Dia mengatakan, kebanyakan orang berusaha untuk masuk ke esports demi pengakuan, bahwa mereka bisa mendapatkan uang dengan bermain game. Namun, jika tidak hati-hati, ini justru bisa membuat seseorang menjadi sombong. Hybrid pernah membahas tentang beberapa dampak negatif esports dan arogansi adalah salah satunya.
Irli bercerita, pada tahun lalu, ada 10 YouTuber Gaming yang populer. Namun, lebih dari setengahnya sudah tak lagi terdengar namanya. “Ada yang tidak berkembang engagement-nya, ada yang tutup channel, ada yang pensiun, dan lain sebagainya karena mereka nggak paham cara mengaturnya. Ini (esports) dunia kerja, dunia beneran. Nggak ada namanya duduk santai,” ujarnya.
Kesimpulan
Dulu, bermain game dianggap sebagai hobi segelintir orang. Sekarang, jumlah gamer diperkirakan mencapai 3,5 miliar orang, hampir setengah dari total populasi dunia. Seiring dengan berkembangnya teknologi, khususnya internet, game pun menjadi semakin beragam. Selain bermain game, juga muncul kebiasaan untuk menonton orang lain bermain. Komunitas gamer memang sudah mengadakan kompetisi game sejak dulu. Namun, sekarang, kompetisi itu ada di level yang sama sekali berbeda. Keberadaan platform streaming seperti Twitch dan YouTube Gaming memungkinkan banyak orang untuk menonton turnamen game.
Jumlah penonton esports yang mencapai ratusan juta tentu menarik para pengiklan. Karena itulah semakin banyak orang yang tertarik untuk menjadi sponsor dan investor esports. Terlepas besar dana yang sudah dikucurkan ke industri esports, masih belum ada cara pasti untuk mendapatkan keuntungan di sini. Namun, seperti yang disebutkan oleh Head of Global Partnerships Activision Blizzard Esports, Josh Cella dalam CES 2020, lain halnya dengan liga olahraga tradisional, orang-orang memiliki ekspektasi untuk memonetisasi esports. Dengan banyaknya investor yang masuk, tentunya mereka berharap modal yang mereka tanamkan akan kembali (beserta bunga).

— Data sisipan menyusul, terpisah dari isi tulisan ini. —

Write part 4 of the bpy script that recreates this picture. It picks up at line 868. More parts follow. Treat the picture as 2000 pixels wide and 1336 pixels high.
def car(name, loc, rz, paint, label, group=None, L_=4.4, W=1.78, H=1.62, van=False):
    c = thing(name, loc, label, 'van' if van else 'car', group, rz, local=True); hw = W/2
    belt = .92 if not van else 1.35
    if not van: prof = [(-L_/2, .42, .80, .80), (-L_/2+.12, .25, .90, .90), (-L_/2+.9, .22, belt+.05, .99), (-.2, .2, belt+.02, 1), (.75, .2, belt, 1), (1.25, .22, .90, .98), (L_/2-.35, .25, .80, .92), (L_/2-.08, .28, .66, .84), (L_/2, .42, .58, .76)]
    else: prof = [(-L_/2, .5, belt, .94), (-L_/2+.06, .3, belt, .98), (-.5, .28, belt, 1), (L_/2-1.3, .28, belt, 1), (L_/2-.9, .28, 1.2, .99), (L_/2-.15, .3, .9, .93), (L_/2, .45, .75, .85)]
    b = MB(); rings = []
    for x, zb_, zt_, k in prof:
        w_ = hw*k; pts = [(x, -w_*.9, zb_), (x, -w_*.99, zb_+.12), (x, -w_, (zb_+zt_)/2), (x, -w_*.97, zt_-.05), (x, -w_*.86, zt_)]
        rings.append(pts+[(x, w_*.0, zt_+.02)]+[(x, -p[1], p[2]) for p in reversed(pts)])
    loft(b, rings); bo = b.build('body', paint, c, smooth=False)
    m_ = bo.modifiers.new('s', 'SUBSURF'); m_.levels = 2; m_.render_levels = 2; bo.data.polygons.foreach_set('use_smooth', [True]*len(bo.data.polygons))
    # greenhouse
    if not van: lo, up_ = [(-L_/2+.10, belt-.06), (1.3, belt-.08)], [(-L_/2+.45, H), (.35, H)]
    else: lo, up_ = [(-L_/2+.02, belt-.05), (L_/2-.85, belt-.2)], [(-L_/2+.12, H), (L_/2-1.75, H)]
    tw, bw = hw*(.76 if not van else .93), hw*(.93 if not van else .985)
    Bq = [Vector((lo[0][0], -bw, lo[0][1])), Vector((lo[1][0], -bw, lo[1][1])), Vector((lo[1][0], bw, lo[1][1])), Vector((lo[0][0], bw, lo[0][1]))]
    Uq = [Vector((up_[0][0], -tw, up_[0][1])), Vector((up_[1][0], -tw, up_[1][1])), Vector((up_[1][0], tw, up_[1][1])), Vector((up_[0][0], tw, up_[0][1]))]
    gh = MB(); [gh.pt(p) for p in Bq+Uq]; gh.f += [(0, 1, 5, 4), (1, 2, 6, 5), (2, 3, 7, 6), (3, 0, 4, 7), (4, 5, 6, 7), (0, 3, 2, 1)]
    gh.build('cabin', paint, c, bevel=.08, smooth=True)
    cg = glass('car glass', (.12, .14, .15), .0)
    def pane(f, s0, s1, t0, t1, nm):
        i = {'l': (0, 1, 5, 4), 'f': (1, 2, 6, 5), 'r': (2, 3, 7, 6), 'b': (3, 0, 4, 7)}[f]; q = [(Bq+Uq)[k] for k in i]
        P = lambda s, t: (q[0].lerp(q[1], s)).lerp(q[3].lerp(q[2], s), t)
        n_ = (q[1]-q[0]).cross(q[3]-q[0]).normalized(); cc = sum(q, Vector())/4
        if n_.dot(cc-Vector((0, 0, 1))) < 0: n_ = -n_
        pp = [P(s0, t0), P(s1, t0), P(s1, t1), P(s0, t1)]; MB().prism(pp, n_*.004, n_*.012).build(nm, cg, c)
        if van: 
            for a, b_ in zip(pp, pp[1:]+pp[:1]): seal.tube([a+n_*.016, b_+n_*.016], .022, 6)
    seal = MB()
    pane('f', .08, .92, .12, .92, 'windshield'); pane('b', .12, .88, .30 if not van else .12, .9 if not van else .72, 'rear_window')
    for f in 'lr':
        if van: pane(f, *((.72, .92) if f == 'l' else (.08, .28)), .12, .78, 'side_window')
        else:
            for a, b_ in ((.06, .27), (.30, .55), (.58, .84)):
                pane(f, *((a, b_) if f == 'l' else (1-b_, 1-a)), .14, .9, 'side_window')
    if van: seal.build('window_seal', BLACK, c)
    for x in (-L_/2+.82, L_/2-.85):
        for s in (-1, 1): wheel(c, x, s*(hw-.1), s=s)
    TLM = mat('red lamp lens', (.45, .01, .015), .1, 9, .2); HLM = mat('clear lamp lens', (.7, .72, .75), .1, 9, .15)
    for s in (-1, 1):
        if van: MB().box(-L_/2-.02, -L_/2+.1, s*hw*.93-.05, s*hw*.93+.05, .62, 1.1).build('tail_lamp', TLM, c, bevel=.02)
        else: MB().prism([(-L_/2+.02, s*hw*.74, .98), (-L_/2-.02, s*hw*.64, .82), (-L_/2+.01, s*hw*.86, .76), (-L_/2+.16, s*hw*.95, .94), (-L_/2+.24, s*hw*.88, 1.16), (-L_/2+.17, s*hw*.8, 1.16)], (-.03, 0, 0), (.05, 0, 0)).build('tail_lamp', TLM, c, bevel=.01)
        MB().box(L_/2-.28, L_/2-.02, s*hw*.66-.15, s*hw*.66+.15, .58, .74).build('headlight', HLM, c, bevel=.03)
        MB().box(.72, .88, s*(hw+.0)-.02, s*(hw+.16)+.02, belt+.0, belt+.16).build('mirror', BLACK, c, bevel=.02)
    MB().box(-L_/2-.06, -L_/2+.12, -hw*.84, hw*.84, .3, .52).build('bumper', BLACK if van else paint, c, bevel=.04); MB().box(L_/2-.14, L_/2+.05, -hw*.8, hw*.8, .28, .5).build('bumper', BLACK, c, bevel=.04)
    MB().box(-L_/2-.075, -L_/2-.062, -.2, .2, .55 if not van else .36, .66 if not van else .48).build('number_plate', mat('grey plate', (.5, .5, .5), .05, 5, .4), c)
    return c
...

Jadi, para pelaku esports pasti akan mencari cara untuk mendapatkan pemasukan yang sustainable, baik dengan menjual merchandise, tiket pertandingan, atau membuat perangkat gaming sendiri. Dan ketika sudah ada yang menemukan cara yang tepat, pelaku yang lain akan meniru. Pada akhirnya, apa yang bos saya sering katakan akan jadi nyata: “Semua akan esports pada waktunya.”